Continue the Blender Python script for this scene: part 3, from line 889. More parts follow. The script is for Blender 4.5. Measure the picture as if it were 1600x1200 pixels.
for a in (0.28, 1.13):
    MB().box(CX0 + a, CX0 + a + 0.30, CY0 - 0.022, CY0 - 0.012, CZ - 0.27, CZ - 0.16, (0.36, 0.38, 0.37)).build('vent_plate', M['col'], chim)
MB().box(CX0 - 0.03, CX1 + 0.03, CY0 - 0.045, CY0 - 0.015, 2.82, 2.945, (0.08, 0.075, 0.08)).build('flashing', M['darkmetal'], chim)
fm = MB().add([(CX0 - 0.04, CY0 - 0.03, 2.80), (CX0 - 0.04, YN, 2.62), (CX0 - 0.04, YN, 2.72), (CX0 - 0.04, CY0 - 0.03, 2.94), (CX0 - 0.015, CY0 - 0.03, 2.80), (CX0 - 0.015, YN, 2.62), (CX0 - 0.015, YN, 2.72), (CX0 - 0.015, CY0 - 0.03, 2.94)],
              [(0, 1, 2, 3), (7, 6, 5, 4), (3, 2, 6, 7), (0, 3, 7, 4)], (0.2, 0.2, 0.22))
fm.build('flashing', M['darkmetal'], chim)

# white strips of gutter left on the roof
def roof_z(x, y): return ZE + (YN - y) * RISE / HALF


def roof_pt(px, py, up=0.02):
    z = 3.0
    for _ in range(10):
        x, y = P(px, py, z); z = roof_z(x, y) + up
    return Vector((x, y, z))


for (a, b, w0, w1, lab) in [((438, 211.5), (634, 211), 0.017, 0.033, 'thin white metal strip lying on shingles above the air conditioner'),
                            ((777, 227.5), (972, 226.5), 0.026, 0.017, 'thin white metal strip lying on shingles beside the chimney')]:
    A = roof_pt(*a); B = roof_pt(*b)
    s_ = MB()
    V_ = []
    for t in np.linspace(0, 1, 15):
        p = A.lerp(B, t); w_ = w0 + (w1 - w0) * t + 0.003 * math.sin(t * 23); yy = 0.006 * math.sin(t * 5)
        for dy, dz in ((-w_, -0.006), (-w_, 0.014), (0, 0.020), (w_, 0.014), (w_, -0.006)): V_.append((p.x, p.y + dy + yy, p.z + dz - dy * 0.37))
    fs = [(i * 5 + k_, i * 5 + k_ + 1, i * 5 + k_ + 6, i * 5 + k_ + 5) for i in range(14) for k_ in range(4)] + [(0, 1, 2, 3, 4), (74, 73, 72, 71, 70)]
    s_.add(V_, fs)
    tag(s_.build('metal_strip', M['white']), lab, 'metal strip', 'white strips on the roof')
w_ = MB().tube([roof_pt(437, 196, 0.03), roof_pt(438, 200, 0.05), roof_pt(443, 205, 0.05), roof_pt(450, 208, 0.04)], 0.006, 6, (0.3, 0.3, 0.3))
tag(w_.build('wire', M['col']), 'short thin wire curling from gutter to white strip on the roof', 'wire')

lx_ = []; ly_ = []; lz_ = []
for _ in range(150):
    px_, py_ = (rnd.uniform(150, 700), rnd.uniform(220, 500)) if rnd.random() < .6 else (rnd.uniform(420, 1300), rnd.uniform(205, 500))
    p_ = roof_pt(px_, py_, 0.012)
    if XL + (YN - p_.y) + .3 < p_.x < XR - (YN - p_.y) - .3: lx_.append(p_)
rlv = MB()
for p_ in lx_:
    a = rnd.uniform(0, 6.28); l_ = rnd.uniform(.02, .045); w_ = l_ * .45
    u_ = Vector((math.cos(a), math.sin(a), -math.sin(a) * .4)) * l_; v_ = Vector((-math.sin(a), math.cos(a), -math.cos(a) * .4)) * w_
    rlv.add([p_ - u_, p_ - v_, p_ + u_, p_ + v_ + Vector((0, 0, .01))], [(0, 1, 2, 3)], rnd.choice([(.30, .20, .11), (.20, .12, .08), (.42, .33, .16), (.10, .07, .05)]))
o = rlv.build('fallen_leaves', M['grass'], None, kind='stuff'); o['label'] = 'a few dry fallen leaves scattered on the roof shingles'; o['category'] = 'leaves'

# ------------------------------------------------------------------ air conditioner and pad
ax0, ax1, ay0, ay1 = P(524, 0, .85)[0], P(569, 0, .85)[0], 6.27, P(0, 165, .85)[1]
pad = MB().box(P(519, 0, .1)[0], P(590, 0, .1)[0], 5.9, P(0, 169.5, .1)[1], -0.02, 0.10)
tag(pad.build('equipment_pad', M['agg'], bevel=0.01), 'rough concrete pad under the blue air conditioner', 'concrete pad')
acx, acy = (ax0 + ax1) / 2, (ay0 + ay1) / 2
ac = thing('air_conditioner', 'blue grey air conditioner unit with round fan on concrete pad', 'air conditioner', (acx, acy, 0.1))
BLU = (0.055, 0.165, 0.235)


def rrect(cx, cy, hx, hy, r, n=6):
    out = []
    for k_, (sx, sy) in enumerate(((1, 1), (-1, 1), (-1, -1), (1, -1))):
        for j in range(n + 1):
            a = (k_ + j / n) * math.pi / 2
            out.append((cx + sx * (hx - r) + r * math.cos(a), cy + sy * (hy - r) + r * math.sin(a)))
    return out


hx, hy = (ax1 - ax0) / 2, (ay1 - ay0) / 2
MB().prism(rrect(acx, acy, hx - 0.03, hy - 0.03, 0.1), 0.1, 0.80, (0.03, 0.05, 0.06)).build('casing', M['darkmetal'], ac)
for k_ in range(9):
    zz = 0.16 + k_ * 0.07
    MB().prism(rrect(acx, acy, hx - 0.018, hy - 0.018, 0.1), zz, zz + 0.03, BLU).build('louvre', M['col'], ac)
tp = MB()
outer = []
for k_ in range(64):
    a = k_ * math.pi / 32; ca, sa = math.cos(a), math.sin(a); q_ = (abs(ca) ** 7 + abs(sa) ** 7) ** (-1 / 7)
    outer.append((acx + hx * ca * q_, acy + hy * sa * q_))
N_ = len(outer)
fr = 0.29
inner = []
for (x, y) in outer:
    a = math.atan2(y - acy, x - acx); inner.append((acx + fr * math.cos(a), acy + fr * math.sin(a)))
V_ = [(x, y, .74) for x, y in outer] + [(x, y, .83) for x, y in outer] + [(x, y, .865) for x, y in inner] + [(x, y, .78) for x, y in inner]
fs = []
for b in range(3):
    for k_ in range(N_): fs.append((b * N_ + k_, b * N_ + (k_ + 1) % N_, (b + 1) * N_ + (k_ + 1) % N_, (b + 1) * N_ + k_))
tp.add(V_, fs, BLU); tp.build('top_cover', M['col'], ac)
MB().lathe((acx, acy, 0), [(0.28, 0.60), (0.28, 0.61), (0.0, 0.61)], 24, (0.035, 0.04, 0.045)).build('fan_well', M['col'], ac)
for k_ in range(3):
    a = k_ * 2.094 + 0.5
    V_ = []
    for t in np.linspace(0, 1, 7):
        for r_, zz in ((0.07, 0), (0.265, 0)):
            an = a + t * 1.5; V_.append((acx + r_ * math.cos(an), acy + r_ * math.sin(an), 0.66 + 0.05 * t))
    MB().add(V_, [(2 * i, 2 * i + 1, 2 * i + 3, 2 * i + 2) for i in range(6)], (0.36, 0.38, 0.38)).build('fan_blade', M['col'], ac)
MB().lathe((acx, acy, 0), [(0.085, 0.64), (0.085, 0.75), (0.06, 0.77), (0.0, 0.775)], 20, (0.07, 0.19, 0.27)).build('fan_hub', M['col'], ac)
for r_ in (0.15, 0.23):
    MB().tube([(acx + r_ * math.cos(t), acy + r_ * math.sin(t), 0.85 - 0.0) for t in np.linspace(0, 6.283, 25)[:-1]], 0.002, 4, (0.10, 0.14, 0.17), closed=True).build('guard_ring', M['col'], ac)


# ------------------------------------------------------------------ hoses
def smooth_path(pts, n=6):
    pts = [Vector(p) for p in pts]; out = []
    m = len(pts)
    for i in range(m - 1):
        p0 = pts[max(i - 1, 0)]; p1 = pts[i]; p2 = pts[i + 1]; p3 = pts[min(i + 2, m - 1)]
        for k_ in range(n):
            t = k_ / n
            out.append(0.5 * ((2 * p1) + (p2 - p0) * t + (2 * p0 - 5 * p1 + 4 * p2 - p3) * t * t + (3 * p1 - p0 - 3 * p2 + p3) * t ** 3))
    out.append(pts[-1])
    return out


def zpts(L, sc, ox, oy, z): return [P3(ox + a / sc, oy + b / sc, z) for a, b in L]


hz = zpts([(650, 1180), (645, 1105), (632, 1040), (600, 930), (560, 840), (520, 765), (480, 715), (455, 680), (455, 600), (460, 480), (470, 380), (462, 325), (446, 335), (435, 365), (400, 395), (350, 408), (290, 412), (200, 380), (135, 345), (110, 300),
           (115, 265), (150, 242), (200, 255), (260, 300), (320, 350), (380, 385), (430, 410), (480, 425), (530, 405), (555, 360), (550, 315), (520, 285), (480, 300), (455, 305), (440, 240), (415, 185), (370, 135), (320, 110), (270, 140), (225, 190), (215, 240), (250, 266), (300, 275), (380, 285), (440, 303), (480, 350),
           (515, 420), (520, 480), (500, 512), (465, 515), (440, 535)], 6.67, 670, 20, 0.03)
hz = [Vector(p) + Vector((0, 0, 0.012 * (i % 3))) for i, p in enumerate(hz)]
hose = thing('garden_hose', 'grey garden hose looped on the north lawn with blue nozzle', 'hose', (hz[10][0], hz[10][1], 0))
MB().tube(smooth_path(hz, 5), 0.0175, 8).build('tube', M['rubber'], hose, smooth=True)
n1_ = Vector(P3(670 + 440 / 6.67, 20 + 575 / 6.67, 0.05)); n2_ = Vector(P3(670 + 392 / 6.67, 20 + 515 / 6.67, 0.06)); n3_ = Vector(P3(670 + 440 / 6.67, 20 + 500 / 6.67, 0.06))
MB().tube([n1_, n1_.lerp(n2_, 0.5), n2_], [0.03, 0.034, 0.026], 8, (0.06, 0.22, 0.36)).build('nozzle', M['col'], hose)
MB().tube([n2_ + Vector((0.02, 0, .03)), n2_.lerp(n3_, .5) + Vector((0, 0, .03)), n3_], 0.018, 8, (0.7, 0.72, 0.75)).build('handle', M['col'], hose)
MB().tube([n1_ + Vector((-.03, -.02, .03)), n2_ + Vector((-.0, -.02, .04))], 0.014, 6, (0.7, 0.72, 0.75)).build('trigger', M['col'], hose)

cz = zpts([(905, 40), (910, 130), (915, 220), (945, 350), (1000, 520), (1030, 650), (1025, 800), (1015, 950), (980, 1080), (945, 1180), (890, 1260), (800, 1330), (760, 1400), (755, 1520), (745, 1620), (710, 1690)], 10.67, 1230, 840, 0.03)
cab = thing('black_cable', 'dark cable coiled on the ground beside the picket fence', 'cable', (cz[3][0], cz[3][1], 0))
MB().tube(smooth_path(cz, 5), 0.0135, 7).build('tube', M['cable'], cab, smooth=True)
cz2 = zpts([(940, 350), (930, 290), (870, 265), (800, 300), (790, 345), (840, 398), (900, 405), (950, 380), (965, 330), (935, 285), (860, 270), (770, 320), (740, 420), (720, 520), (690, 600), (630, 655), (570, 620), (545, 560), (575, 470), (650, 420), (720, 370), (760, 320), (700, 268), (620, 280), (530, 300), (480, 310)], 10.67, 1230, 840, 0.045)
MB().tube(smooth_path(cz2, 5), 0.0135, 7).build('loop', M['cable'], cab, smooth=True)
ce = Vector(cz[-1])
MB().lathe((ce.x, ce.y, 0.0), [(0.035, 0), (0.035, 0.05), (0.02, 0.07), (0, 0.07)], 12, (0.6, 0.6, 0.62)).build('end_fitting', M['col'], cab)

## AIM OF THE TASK
Return, please, the lines of the data from the first through the line containing "return Vector((x, y, z))", both kept, exactly as they stand and nothing more.

## EXERCISE ANSWER
Continue the Blender Python script for this scene: part 3, from line 889. More parts follow. The script is for Blender 4.5. Measure the picture as if it were 1600x1200 pixels.
for a in (0.28, 1.13):
    MB().box(CX0 + a, CX0 + a + 0.30, CY0 - 0.022, CY0 - 0.012, CZ - 0.27, CZ - 0.16, (0.36, 0.38, 0.37)).build('vent_plate', M['col'], chim)
MB().box(CX0 - 0.03, CX1 + 0.03, CY0 - 0.045, CY0 - 0.015, 2.82, 2.945, (0.08, 0.075, 0.08)).build('flashing', M['darkmetal'], chim)
fm = MB().add([(CX0 - 0.04, CY0 - 0.03, 2.80), (CX0 - 0.04, YN, 2.62), (CX0 - 0.04, YN, 2.72), (CX0 - 0.04, CY0 - 0.03, 2.94), (CX0 - 0.015, CY0 - 0.03, 2.80), (CX0 - 0.015, YN, 2.62), (CX0 - 0.015, YN, 2.72), (CX0 - 0.015, CY0 - 0.03, 2.94)],
              [(0, 1, 2, 3), (7, 6, 5, 4), (3, 2, 6, 7), (0, 3, 7, 4)], (0.2, 0.2, 0.22))
fm.build('flashing', M['darkmetal'], chim)

# white strips of gutter left on the roof
def roof_z(x, y): return ZE + (YN - y) * RISE / HALF


def roof_pt(px, py, up=0.02):
    z = 3.0
    for _ in range(10):
        x, y = P(px, py, z); z = roof_z(x, y) + up
    return Vector((x, y, z))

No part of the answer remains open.